JAKARTA—Ada banyak perbedaan antara zakat dan wakaf. Di antaranya zakat harus disalurkan kepada delapan golongan (ashnaf), sedangkan wakaf harus disalurkan kepada mauquf alaih yang kriterianya tidak terbatas. Mauquf Alaih atau pihak yang menerima manfaat dari wakaf bisa siapa saja. Itulah sebabnya wakaf mempunyai potensi lebih besar dalam memberdayakan umat.
Demikian dikatakan Direktur Eksekutif Badan Wakaf Indonesia (BWI), Achmad Djunaidi, saat menerima kunjungan kerja dari Kantor Kementerian Agama Kota Yogyakarta, Jumat (13/12/2013) pagi, di Kantor BWI.

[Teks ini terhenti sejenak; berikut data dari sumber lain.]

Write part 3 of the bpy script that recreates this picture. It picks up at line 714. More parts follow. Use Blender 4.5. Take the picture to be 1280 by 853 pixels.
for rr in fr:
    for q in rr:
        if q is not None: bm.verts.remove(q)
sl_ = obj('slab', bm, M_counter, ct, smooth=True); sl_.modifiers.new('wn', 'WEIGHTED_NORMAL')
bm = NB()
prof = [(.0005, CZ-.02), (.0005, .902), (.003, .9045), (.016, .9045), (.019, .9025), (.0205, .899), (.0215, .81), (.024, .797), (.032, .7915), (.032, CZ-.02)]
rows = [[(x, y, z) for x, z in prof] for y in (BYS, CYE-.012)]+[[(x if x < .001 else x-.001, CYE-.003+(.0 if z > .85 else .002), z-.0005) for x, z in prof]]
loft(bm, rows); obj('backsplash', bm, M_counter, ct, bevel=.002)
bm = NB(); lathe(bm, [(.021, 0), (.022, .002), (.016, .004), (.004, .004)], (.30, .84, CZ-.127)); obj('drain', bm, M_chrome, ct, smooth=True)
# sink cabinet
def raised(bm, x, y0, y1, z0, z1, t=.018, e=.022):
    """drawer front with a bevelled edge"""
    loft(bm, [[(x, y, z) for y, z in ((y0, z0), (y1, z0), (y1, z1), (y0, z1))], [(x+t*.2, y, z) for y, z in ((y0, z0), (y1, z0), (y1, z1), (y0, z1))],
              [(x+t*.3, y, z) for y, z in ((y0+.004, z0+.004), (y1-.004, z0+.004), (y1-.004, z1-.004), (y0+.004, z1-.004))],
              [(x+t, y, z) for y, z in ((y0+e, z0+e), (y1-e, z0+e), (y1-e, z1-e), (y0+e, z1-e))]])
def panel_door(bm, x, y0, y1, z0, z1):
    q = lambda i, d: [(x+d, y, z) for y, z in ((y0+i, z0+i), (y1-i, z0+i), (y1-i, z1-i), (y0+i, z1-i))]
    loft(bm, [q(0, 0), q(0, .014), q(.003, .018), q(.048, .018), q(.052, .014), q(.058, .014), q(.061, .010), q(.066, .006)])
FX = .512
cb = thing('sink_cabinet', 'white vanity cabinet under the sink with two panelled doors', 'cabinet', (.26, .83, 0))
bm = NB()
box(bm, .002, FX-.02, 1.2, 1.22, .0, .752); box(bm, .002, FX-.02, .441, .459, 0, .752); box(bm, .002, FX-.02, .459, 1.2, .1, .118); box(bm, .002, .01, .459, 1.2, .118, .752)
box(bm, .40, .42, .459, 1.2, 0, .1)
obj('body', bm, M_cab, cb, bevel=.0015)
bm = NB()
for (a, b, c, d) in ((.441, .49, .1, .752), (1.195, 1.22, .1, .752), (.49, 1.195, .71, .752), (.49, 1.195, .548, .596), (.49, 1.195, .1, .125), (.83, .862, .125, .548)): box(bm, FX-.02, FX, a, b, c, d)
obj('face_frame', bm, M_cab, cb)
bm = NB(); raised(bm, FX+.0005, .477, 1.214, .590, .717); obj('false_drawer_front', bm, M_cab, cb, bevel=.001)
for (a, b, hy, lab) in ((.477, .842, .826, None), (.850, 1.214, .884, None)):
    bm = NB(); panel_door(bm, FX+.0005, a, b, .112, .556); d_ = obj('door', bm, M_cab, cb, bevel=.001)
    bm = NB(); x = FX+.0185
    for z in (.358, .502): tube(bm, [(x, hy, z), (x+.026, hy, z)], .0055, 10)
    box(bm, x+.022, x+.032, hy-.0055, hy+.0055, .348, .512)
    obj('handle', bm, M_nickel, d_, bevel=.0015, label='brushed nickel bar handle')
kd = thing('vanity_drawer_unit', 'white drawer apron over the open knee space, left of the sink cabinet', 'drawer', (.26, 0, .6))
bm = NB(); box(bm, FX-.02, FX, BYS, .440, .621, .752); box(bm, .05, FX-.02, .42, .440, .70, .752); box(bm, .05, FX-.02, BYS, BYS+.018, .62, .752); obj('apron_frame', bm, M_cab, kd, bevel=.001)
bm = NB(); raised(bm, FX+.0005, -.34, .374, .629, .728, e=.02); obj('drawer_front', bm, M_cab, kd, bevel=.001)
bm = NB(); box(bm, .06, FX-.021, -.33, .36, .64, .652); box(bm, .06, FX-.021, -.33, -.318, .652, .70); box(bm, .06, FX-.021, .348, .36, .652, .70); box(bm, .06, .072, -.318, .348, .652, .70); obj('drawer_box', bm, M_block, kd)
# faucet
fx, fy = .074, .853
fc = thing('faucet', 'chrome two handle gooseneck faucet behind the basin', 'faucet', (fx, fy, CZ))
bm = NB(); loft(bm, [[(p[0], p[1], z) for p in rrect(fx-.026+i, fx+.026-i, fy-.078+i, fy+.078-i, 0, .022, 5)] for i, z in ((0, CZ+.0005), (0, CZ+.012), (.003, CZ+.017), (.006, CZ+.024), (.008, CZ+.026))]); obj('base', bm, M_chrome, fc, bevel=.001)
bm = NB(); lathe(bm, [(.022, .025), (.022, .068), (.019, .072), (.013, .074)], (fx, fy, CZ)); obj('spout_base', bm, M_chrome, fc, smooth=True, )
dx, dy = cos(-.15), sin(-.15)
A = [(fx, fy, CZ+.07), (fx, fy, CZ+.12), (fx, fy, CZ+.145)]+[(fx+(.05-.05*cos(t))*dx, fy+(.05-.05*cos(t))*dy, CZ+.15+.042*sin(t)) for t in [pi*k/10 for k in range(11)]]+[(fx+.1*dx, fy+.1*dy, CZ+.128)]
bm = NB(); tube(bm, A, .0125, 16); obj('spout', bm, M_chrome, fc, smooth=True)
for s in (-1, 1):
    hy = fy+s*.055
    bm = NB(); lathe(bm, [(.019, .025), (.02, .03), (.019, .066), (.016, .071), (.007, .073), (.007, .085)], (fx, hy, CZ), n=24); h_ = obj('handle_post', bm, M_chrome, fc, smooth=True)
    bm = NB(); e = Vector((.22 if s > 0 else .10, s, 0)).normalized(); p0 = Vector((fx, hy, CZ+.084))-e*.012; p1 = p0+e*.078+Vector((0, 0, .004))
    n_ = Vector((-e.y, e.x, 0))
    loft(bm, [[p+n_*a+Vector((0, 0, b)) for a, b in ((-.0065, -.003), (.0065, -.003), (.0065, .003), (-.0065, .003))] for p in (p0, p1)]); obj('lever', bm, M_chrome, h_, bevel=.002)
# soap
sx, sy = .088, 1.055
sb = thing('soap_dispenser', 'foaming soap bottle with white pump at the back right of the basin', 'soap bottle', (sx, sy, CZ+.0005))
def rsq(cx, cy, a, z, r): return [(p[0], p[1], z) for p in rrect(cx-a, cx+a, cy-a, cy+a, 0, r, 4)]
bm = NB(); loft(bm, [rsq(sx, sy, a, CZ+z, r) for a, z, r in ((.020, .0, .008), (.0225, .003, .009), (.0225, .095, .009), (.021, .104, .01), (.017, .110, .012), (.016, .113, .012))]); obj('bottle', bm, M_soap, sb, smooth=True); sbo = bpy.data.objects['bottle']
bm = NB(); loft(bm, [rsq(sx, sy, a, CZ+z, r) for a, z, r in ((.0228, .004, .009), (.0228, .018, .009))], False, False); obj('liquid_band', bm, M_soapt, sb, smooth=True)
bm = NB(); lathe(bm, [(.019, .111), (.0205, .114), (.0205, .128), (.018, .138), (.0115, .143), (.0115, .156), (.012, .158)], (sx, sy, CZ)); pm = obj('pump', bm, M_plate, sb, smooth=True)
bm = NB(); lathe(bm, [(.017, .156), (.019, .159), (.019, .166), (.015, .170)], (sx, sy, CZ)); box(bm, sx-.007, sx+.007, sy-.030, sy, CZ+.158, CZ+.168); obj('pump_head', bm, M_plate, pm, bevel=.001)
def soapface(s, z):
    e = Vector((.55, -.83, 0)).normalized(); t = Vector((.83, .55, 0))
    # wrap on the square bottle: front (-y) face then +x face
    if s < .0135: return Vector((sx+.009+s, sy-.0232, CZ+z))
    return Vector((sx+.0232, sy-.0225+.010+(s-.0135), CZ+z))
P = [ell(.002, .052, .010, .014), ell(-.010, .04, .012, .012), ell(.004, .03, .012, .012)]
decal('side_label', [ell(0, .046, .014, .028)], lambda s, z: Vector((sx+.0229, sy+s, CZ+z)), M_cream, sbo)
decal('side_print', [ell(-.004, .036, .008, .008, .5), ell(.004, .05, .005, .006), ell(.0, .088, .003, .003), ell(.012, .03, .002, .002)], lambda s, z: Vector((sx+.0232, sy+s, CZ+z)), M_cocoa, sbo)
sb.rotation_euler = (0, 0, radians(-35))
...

“Jadi, keuntungan dari pengelolaan wakaf bisa disalurkan kepada siapa saja dan untuk apa saja,” terang Djunaidi kepada 40-an pegawai negeri sipil dari Kantor Kemenag Kota Yogyakarta.
Dengan demikian, tambah Djunaidi, wakaf bisa menjadi tumpuan umat untuk memajukan ekonomi dan kesejahteraan. Keuntungan dari pengelolaan wakaf, misalnya, bisa digunakan untuk membangun jalan, sekolah, perpustakaan, rumah sakit; memberikan beasiswa pendidikan, santunan yatim, sumbangan bencana alam; dan lain-lain.
Adapun harta wakafnya sendiri harus tetap utuh, tidak boleh berkurang, sebagai modal pokok. “Syukur-syukur kalau keuntungan tersebut bisa dialokasikan untuk menambah modal pokok wakaf. Tentu lebih baik.”